THE REQUEST> Among the records below, find each line that includes the string "pixels" and copy it.
■ ■ ■ ■
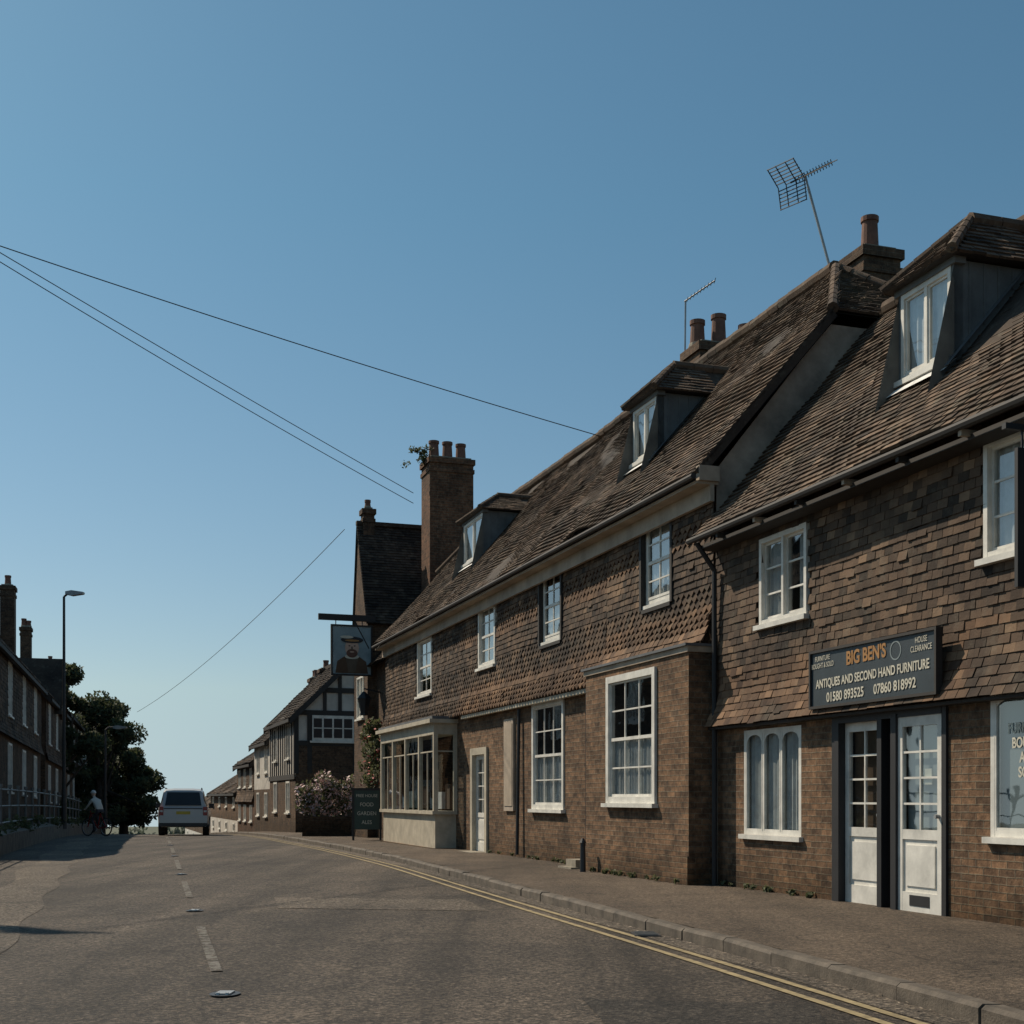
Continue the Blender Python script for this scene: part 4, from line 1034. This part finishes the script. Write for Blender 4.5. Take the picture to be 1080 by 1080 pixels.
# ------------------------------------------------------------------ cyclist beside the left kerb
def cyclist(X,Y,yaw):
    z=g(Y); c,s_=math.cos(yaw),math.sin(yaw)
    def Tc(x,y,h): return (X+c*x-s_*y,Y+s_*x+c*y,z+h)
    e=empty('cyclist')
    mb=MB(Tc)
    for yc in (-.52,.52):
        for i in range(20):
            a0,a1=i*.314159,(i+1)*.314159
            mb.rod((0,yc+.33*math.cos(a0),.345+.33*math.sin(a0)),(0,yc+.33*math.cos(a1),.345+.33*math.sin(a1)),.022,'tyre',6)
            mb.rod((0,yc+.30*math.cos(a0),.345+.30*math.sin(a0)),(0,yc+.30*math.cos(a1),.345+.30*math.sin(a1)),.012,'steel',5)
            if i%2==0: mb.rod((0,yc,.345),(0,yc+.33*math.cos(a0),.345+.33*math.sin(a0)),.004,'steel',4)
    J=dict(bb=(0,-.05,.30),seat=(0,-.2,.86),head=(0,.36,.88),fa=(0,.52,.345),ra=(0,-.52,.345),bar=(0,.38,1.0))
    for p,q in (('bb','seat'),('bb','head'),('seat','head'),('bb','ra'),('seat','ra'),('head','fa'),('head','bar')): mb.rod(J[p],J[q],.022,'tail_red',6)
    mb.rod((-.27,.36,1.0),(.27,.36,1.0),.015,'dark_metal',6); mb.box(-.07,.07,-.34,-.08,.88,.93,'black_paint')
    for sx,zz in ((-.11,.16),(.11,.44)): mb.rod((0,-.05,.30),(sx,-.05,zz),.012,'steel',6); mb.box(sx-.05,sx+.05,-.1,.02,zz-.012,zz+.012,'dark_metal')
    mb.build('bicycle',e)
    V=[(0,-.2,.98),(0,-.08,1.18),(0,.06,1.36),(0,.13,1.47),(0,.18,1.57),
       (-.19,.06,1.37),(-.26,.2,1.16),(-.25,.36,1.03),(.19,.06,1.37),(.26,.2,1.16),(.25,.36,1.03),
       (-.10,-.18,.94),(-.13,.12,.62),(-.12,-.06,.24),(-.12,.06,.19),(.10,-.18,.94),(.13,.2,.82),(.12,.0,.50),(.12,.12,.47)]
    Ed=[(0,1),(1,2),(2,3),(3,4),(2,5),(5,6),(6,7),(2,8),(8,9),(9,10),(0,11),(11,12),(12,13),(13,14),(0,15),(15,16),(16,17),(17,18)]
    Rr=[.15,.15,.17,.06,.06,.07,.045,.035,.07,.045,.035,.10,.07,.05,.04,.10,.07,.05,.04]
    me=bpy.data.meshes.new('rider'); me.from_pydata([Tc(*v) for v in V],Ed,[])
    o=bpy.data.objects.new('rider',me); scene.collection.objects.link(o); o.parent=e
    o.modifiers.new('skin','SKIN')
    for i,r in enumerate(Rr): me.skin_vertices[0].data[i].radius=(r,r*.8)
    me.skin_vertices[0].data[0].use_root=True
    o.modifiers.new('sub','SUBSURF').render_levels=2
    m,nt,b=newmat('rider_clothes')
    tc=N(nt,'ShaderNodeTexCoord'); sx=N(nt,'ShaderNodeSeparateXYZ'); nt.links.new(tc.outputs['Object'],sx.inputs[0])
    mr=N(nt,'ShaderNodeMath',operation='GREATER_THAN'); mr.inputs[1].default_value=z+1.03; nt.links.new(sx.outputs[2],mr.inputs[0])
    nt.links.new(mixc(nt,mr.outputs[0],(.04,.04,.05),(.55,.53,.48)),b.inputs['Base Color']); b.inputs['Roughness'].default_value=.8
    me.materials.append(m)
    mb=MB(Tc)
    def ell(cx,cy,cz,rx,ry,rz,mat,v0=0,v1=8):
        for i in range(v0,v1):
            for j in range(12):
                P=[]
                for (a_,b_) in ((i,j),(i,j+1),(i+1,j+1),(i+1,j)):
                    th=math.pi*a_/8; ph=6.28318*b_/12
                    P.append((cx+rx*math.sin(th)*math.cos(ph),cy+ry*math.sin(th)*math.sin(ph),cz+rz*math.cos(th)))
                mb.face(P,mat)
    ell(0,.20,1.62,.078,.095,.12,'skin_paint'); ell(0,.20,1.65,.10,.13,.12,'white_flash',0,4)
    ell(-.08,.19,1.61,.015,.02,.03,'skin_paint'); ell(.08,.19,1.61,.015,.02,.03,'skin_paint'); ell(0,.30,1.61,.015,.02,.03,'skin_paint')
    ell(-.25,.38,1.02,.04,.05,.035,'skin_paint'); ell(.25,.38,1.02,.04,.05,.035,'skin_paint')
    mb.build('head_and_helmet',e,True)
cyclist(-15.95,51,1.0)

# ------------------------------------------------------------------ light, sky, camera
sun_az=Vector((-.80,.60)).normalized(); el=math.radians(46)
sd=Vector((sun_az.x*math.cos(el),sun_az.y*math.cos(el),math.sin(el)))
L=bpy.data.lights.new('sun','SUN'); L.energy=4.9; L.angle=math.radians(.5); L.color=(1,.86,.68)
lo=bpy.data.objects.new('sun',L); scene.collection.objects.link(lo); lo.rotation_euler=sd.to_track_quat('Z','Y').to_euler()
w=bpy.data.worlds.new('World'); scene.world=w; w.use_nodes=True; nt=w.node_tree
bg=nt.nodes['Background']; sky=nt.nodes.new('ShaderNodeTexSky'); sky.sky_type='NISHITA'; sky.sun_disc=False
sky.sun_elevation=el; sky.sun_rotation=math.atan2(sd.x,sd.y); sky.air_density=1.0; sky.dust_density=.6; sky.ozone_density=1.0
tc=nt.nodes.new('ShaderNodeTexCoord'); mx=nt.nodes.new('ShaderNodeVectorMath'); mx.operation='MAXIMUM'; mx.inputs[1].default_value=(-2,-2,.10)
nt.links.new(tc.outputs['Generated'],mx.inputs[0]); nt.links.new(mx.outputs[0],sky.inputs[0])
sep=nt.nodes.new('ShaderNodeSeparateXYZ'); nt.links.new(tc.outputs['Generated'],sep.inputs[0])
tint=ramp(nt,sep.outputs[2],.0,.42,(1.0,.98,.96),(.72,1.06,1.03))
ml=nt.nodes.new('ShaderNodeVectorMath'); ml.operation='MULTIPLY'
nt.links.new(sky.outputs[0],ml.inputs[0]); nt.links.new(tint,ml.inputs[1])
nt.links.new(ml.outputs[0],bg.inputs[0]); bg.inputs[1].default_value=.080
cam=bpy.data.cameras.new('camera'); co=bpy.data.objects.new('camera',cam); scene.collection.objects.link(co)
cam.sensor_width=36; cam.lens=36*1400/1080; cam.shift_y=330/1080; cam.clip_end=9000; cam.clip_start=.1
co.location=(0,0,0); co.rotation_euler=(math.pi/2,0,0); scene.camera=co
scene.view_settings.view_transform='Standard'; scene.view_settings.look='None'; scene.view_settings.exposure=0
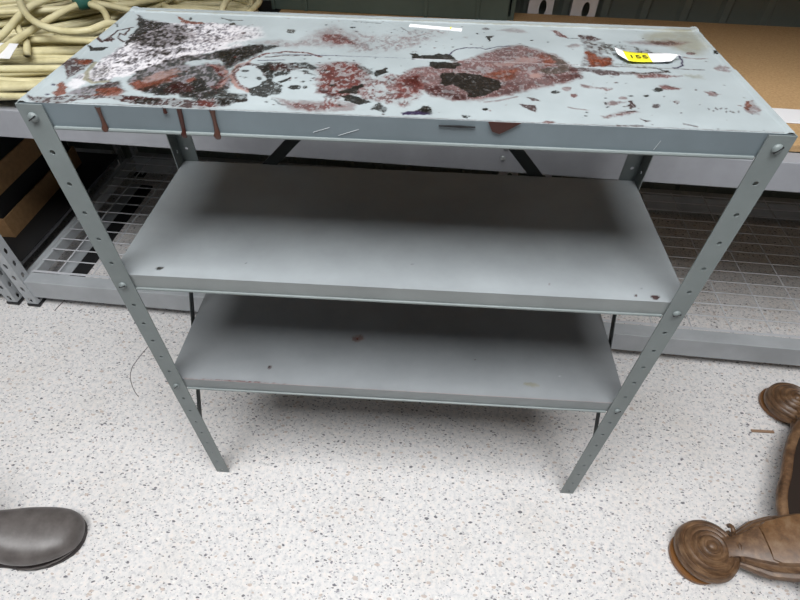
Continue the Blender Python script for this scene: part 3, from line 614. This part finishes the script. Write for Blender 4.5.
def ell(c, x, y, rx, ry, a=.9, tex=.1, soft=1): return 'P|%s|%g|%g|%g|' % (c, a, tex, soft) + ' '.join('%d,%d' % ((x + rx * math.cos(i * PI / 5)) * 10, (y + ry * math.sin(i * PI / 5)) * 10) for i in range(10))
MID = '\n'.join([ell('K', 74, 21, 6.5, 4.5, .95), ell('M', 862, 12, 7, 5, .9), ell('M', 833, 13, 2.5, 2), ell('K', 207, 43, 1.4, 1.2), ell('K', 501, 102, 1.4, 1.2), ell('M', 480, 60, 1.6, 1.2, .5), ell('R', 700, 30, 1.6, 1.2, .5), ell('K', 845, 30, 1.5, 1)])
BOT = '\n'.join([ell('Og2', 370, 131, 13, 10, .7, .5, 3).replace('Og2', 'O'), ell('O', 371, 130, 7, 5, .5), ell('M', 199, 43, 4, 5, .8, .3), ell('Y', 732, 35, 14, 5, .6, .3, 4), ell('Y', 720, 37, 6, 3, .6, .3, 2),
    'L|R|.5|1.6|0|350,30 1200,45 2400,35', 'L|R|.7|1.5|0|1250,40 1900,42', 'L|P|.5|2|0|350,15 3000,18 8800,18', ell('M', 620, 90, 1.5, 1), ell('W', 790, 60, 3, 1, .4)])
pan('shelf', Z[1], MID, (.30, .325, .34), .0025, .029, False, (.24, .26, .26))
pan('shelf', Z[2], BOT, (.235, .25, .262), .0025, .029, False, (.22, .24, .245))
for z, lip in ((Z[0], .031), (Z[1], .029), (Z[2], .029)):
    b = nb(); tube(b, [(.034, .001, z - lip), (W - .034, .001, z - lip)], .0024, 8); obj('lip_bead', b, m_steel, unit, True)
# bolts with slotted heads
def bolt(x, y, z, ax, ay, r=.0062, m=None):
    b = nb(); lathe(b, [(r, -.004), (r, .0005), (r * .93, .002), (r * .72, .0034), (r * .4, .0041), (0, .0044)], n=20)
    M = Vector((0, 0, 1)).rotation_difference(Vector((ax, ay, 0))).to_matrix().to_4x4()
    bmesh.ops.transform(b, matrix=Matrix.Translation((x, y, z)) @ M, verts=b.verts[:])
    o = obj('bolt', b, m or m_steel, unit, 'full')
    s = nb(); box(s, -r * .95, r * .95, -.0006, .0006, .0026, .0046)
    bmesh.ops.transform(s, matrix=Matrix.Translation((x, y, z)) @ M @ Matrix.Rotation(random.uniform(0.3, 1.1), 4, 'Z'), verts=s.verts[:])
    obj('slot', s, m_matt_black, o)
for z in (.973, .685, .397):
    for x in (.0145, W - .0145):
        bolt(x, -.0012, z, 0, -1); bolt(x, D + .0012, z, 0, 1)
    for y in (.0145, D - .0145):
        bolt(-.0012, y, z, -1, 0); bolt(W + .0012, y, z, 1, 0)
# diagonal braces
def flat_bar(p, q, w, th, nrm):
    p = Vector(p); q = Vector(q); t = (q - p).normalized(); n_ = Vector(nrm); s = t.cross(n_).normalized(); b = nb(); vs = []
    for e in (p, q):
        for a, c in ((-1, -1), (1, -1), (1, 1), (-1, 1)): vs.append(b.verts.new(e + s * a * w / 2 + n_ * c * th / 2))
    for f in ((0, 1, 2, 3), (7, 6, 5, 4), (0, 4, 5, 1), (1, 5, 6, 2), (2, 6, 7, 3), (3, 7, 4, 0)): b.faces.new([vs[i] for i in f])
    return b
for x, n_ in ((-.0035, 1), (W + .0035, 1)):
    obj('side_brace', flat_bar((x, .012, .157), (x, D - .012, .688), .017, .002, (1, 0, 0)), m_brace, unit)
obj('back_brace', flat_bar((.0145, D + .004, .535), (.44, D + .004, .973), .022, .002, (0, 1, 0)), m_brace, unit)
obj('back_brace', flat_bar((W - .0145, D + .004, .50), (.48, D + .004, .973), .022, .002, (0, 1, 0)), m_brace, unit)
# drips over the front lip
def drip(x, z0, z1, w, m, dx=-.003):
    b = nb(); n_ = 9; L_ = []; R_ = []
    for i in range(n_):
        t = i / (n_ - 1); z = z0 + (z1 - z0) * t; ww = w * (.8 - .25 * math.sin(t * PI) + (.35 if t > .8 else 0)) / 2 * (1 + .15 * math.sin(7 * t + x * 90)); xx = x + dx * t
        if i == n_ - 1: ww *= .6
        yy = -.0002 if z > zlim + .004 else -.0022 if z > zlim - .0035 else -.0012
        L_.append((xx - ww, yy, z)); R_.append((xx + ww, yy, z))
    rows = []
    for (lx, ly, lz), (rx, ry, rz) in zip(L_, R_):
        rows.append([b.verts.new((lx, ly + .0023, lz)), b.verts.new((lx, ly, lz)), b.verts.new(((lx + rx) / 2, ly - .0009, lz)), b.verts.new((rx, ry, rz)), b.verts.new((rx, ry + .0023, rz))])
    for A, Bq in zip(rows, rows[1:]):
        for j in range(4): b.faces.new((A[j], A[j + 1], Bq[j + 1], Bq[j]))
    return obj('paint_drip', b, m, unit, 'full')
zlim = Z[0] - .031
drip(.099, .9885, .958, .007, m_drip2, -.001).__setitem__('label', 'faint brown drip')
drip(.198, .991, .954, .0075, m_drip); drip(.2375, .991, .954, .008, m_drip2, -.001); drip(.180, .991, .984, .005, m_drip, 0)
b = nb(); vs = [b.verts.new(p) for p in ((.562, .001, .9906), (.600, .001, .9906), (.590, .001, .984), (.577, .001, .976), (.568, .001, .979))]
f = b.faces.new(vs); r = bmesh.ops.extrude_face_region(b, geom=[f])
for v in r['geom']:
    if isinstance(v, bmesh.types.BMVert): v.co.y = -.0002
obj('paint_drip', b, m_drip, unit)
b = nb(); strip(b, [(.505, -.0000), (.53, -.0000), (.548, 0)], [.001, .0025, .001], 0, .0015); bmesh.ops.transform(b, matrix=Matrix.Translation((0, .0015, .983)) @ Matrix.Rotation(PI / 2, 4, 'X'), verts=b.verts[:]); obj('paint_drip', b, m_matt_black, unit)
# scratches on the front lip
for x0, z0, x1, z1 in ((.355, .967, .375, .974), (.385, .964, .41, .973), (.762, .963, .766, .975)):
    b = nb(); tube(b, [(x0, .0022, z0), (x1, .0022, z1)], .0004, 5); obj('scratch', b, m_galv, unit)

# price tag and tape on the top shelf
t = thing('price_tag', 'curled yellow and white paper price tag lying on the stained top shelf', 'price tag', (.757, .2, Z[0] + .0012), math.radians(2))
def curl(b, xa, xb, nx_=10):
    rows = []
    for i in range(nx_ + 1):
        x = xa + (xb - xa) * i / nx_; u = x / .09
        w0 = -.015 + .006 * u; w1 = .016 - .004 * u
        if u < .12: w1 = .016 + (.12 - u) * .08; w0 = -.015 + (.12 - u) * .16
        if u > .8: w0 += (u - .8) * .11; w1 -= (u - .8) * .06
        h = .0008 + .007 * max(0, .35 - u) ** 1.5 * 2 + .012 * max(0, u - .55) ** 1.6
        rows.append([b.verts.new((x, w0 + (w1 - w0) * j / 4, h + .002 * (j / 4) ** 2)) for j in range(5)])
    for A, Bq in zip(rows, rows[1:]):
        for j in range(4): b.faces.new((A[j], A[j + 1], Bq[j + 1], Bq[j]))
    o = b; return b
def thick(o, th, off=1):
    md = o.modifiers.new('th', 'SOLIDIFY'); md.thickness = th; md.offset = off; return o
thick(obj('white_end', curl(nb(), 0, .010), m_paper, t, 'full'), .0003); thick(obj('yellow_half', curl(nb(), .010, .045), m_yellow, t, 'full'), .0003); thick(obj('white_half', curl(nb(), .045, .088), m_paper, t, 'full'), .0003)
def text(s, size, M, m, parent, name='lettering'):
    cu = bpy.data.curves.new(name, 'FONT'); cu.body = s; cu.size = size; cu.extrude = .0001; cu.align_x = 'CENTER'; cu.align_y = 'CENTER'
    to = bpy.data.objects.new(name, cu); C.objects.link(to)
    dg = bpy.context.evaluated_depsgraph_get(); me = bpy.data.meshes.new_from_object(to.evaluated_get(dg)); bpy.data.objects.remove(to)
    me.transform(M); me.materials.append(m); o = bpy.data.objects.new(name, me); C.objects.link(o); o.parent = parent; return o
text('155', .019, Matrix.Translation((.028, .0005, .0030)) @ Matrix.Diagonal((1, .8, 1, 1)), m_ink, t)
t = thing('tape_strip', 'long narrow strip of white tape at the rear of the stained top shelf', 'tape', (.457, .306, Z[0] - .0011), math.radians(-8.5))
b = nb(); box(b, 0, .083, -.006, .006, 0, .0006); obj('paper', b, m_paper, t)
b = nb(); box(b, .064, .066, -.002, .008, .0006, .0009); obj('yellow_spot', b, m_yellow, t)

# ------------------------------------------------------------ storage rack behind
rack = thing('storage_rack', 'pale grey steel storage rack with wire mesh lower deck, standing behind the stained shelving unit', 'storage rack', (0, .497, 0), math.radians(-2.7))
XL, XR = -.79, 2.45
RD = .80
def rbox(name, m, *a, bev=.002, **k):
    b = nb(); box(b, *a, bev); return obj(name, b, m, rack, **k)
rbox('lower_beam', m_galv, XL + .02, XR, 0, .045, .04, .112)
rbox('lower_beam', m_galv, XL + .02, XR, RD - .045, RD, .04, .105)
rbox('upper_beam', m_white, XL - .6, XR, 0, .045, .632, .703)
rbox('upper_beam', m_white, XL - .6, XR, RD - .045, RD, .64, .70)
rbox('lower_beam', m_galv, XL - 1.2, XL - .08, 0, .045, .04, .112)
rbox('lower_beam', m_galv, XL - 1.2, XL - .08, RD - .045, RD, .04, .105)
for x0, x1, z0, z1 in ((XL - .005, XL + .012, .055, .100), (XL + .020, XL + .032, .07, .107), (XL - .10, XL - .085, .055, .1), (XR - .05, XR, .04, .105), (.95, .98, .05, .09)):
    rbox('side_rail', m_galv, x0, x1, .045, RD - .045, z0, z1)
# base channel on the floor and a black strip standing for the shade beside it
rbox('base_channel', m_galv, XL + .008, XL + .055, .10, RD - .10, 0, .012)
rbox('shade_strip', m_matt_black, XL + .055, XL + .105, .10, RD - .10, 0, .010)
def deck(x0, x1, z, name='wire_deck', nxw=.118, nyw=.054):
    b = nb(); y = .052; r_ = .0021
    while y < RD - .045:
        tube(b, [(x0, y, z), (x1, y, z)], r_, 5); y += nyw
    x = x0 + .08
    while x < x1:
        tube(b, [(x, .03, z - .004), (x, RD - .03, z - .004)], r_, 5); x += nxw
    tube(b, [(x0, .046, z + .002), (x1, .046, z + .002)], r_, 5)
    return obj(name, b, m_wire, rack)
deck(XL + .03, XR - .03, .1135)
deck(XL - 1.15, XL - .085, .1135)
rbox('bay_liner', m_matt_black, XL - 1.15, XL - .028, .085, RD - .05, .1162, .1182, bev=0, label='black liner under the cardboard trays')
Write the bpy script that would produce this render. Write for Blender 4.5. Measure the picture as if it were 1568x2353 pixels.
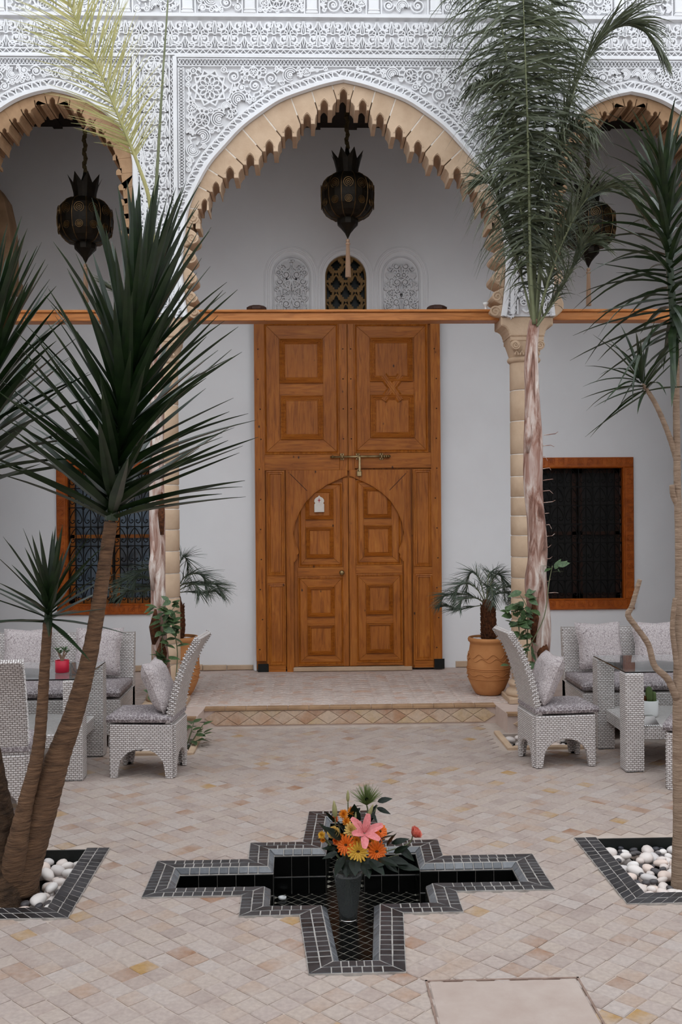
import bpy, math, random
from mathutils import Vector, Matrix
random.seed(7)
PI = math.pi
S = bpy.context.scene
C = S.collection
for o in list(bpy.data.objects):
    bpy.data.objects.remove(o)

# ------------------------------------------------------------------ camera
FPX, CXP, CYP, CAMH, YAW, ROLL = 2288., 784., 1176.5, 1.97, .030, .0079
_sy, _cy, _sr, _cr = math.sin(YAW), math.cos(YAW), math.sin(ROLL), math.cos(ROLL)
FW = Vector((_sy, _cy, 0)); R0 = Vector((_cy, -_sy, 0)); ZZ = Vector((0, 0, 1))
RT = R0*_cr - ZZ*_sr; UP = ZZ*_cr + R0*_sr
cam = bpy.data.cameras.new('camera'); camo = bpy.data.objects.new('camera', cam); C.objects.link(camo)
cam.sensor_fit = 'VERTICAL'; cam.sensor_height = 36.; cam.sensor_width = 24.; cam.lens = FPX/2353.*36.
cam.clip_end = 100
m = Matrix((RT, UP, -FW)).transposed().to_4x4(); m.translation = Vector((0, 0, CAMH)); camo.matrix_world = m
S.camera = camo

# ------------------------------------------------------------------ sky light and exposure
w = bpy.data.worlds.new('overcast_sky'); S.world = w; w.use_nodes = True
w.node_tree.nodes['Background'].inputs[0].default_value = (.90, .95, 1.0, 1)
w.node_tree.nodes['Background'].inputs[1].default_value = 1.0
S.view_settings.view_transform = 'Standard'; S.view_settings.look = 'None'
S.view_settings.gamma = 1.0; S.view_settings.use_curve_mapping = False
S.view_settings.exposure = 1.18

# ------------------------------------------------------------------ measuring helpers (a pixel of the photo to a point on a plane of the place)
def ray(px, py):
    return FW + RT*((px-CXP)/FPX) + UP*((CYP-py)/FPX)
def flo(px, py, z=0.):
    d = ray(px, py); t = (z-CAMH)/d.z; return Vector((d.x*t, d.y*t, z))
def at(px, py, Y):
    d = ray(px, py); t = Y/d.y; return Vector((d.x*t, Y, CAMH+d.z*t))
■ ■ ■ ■
EXPECTED ANSWER>
Continue the Blender Python script for this scene: part 4, from line 1034. This part finishes the script. Write for Blender 4.5. Take the picture to be 1080 by 1080 pixels.
Write the bpy script that would produce this render. Write for Blender 4.5. Measure the picture as if it were 1568x2353 pixels.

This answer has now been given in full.